Aussi, le Burkina Faso a besoin de réconcilier ses fils et filles. Quelle que soit votre appartenance idéologique, politique, culturelle, religieuse, c’est seulement ensemble que nous pourrons porter le drapeau du pays très haut. En effet, le Burkina Faso a besoin de se réconcilier en disant la vérité, en faisant en sorte que les crimes qui ont eu lieu soient révélés au grand jour, que justice soit faite. Il faut que les gens se parlent, qu’ils reconnaissent leurs erreurs, leurs fautes, crimes et délits et demandent pardon. Que nous acceptions le pardon de ceux qui se sont, à un certain moment donné, égarés.
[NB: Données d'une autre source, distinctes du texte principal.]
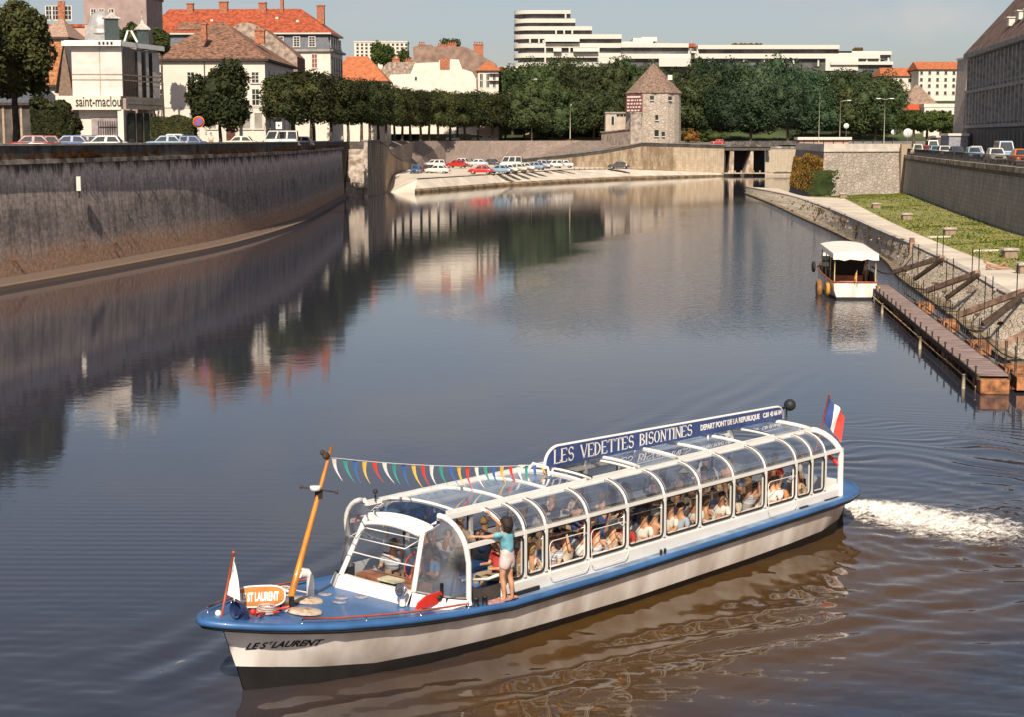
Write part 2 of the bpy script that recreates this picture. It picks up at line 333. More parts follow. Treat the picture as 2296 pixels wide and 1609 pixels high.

Nous devons accepter qu’ils viennent avec nous en tant que frères et en tant que sœurs. C’est seulement à ce prix que le Burkina Faso va véritablement pouvoir avancer sur le chemin du développement. Donc, réconciliation avec nous-mêmes, avec les autres en passant par la vérité et la justice.
Qu’auriez-vous souhaité dire que nous n’avons pas pu aborder ?
Je voudrais simplement vous renouveler mon amitié, ma sympathie et surtout mon respect pour la presse burkinabè dans son ensemble, particulièrement pour votre journal. Je souhaite que Dieu vous donne la force, le courage, la paix et l’intelligence d’avancer et ce, avec le Burkina Faso. Je voudrais lancer un appel aux militants, sympathisants du Kadiogo afin que nous soyons encore plus vigilants quant à la marche de la Nation. Cette vigilance va nous permettre de faire des propositions intelligentes qui pourront être prises en compte par le parti au pouvoir, de sorte à permettre de relancer l’économie parce qu’aujourd’hui, c’est la plus grosse difficulté que nous avons. Le secteur économique est très plombé. Je souhaite que nous puissions, au niveau de l’UPC, surtout section Kadiogo, participer au développement de notre nation parce que, que nous soyons de l’opposition ou de la majorité, nous avons le devoir de faire des propositions et être une force de propositions pour le Burkina Faso.
Je lance cet appel pour que nous puissions nous retrouver et voir quel sens peut prendre notre participation quant au développement de notre chère nation. Je souhaite également que les dirigeants actuels aient plus d’humilité, plus de compassion. Qu’ils soient à l’écoute de la souffrance des Burkinabè et se mettent très rapidement au travail. Je remercie les lecteurs du journal « Le Pays » et souhaite une bonne saison pluvieuse aux paysans. Que Dieu et les mânes des ancêtres fassent descendre de l’eau sur la Terre libre du Burkina et que cette saison des pluies soit abondante pour l’ensemble des fils et filles du Burkina Faso.